7. Conveniente para o consumo de eletricidade: é conveniente para algumas vilas e cidades fechadas à água, porque a eletricidade pode ser consumida nas proximidades, segundo um conceito de produção local de eletricidade.

As desvantagens da energia solar flutuante

1. Elevados requisitos para o sistema de fixação: o sistema solar flutuante precisa manter os painéis solares na água por mais de 25 anos, por isso requer que toda a estrutura, incluindo as fixações, tenha uma elevada resistência à corrosão e à carga para garantir a sua longevidade.

2. Custo mais alto: A instalação de um painel solar flutuante pode exigir mais 20-25% de custos do que as instalações de painel solar mais tradicionais, envolvendo flutuadores, sistemas de ancoragem no fundo do lago. Como esta é uma tecnologia de energia solar relativamente nova, ela requer equipamentos de energia solar especializados e maior conhecimento especializada de instalação de painéis solares. O custo de construção de uma central solar flutuante numa área com ventos fortes e ondas será maior do que num local calmo.

3. Aplicação limitada: Esta tecnologia não se adequa a todos os fins. As instalações solares flutuantes são, por regra, de grande escala e fornecem eletricidade para grandes comunidades, empresas ou empresas de serviços públicos. Se um particular pretende energia solar, a escolha por uma instalação de telhado ou por uma outra estrutura solar montada no solo é mais prática e económica.

4. Perturbação da vida aquática: A instalação fotovoltaica evita que a luz solar penetre na superfície da água na zona onde está inserida, limitando assim a vida selvagem dentro da água. A estrutura física também pode ferir os animais – por isso, recomenda-se que os painéis sejam instalados em lagos artificiais e reservatórios com pouca fauna.

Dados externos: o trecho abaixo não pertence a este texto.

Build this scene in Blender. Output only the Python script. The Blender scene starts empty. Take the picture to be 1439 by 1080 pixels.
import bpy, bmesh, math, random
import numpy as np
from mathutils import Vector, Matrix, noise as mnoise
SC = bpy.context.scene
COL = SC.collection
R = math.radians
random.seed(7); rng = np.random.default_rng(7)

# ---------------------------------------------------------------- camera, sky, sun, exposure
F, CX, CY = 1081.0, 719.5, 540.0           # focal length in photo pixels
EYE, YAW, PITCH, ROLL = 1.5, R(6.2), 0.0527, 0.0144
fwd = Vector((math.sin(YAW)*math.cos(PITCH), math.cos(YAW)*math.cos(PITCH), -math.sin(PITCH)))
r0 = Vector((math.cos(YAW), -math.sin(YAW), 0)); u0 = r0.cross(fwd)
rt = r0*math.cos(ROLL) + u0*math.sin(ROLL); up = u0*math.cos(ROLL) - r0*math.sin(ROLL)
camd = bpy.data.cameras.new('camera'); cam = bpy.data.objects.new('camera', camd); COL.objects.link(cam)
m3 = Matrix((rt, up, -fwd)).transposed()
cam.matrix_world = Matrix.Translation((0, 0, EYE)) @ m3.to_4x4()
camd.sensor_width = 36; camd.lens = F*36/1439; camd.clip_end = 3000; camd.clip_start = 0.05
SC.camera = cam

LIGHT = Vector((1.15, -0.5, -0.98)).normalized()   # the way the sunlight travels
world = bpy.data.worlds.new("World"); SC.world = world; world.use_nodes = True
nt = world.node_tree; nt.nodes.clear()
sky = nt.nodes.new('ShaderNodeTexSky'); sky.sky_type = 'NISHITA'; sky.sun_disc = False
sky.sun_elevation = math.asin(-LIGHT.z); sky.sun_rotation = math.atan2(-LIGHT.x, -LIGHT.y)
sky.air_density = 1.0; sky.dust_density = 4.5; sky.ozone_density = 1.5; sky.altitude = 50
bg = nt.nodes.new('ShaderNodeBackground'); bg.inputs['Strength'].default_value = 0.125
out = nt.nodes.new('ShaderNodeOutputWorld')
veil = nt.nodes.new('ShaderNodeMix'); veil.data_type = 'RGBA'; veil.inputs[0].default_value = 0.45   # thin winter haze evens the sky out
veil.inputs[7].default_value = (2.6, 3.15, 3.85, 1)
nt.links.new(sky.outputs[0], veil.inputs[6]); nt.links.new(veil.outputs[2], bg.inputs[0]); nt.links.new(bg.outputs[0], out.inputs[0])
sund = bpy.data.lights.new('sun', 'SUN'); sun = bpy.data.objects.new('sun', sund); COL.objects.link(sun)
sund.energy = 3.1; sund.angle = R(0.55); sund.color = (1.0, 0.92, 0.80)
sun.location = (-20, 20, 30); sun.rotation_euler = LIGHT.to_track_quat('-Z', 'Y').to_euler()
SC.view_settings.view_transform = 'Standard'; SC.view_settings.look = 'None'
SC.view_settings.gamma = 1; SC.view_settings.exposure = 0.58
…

Quais os países com mais centrais solares flutuantes?

Com alta densidade populacional, escassez de terras e terrenos montanhosos, a Ásia continua a liderar a implantação de painéis solares flutuantes, com países como China, Índia e Coréia do Sul a posicionarem-se para responderem por cerca de dois terços da procura global por energia produzida por este tipo de equipamentos.

A cidade chinesa de Dezhou – o ”Vale Solar” da China – construiu uma central fotovoltaica flutuante de 320 MW no topo de uma piscicultura, sendo a maior do mundo deste género.

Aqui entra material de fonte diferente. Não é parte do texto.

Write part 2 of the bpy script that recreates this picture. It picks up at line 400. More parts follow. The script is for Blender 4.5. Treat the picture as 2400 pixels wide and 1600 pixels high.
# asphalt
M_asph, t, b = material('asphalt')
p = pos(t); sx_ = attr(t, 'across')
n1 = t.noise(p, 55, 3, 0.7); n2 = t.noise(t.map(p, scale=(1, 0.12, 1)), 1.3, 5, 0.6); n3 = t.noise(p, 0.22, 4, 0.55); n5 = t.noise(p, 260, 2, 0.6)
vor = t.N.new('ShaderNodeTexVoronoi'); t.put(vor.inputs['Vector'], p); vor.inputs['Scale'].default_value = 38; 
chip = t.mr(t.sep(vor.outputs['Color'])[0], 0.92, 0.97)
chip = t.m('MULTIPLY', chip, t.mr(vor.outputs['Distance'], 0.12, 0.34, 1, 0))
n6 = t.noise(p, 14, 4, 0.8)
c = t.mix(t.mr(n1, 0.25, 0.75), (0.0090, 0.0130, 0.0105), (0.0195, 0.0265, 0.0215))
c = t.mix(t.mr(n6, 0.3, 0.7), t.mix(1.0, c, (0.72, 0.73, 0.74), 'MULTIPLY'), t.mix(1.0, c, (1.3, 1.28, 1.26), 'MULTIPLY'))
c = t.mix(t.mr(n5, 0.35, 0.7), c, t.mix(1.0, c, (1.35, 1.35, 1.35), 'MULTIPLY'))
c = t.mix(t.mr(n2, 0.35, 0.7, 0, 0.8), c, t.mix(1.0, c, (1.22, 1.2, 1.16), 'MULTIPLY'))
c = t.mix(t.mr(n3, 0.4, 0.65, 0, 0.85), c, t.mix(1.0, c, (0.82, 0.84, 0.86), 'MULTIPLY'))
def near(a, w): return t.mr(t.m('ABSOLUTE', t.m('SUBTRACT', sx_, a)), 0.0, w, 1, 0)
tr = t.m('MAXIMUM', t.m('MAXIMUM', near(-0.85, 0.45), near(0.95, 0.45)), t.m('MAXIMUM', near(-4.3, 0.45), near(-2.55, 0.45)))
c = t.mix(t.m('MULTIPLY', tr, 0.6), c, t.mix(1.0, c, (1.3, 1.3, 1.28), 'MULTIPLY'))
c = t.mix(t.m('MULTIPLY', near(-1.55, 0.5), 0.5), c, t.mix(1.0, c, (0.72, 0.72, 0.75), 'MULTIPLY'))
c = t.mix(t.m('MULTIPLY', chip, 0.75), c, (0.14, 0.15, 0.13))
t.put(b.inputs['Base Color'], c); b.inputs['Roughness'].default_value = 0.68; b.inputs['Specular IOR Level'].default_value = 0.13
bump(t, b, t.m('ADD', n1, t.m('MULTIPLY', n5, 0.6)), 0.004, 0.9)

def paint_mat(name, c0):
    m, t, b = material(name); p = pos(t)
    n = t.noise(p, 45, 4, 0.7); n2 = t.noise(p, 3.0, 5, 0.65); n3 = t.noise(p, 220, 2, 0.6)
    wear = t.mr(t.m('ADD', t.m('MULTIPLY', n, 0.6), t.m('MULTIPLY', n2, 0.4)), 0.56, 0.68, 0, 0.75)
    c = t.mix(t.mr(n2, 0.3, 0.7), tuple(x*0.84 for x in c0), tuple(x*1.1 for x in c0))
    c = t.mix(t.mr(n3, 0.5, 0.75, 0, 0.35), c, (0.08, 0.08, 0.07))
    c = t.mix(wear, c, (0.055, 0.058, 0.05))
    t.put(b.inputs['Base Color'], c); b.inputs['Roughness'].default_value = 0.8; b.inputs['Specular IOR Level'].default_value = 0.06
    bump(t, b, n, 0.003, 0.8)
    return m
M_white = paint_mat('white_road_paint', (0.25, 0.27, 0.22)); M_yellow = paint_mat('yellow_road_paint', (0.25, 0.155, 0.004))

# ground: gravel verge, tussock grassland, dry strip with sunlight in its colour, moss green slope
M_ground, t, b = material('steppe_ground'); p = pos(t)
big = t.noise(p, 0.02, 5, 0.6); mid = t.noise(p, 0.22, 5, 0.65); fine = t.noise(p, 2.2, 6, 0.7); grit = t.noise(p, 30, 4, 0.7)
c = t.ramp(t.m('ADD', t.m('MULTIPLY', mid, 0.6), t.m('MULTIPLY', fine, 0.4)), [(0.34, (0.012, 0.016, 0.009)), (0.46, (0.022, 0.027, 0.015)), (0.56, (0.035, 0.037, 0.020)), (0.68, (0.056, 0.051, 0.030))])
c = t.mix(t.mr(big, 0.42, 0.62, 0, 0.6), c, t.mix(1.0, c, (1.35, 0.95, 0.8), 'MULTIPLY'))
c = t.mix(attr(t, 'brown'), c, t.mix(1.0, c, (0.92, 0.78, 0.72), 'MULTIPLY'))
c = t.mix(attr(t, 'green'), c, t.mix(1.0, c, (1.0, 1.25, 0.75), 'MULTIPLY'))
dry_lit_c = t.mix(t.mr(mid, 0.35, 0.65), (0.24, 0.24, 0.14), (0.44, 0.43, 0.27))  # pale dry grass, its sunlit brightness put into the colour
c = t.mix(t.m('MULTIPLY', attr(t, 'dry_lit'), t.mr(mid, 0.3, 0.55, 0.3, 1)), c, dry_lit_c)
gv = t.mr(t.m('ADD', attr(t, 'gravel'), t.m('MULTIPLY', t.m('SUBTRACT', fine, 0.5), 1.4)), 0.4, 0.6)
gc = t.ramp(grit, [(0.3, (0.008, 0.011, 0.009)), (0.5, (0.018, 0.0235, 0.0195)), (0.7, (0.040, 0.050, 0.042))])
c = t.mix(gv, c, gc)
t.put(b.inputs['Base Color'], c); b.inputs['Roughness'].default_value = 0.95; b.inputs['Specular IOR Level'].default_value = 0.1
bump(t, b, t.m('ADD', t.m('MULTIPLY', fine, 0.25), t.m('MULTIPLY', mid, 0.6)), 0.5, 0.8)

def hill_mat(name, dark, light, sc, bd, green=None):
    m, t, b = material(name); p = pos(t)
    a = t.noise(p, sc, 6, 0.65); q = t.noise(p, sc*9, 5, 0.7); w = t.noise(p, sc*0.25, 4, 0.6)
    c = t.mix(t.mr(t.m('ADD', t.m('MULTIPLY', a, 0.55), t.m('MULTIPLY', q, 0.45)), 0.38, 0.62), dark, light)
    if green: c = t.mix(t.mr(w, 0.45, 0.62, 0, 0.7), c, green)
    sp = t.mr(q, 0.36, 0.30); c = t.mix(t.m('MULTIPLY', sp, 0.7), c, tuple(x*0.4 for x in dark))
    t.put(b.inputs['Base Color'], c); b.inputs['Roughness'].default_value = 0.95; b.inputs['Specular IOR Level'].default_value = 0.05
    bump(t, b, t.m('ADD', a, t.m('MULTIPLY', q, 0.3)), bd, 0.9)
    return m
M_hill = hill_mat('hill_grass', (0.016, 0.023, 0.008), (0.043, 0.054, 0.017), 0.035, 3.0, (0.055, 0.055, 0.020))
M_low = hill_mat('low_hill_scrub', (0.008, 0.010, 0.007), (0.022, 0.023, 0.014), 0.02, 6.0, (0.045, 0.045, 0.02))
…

A 17 de agosto de 2022, o Operational Land Imager-2 (OLI-2) no Landsat 9 capturou esta imagem em cores naturais deste novo sistema solar flutuante num reservatório perto de Dezhou, na província chinesa de Shandong.

Esta central solar está integrada no projeto da cidade para se descarbonizar.

O projeto de Huaneng não manterá, contudo, o seu título por muito tempo, já que uma central fotovoltaica flutuante de 600 MW está programada para ser montada no rio Narmada, Índia, para começar a operar no estado indiano de Madhya Pradesh no próximo ano.

Qual o potencial destes parques flutuantes?

Segundo os investigadores, cobrir 10% dos reservatórios hidroelétricos do mundo com painéis solares flutuantes poderia produzir 4.000 gigawatts de capacidade de geração de energia, equivalente à capacidade de geração de eletricidade de todas as fábricas de combustível fóssil em operação em todo o mundo.

No caso dos EUA, por exemplo, investir em energia solar flutuante em cerca de um quarto dos 24.000 reservatórios de água nos EUA produziria cerca de 10% da eletricidade que os norte-americanos geram agora, calculou a equipa de pesquisa do U.S. National Renewable Energy Laboratory (NREL).

Uma equipa de investigadores de energia renovável, num artigo publicado em junho na revista Nature, observou que a capacidade instalada de energia solar flutuante no mundo é de cerca de 3 gigawatts, em comparação com mais de 700 gigawatts para sistemas terrestres.

No entanto, reservatórios de água em todo o mundo – que coletivamente cobrem uma área do tamanho da França – oferecem um espaço considerável para a expansão da capacidade de energia renovável solar.

Assim, atendendo a este potencial por explorar, os próximos tempos, por isso, deverão ficar marcados pela implementação de novos projetos flutuantes, à escala mundial. E nalguns casos, o passo seguinte é combinar esta produção fotovoltaica com a produção eólica.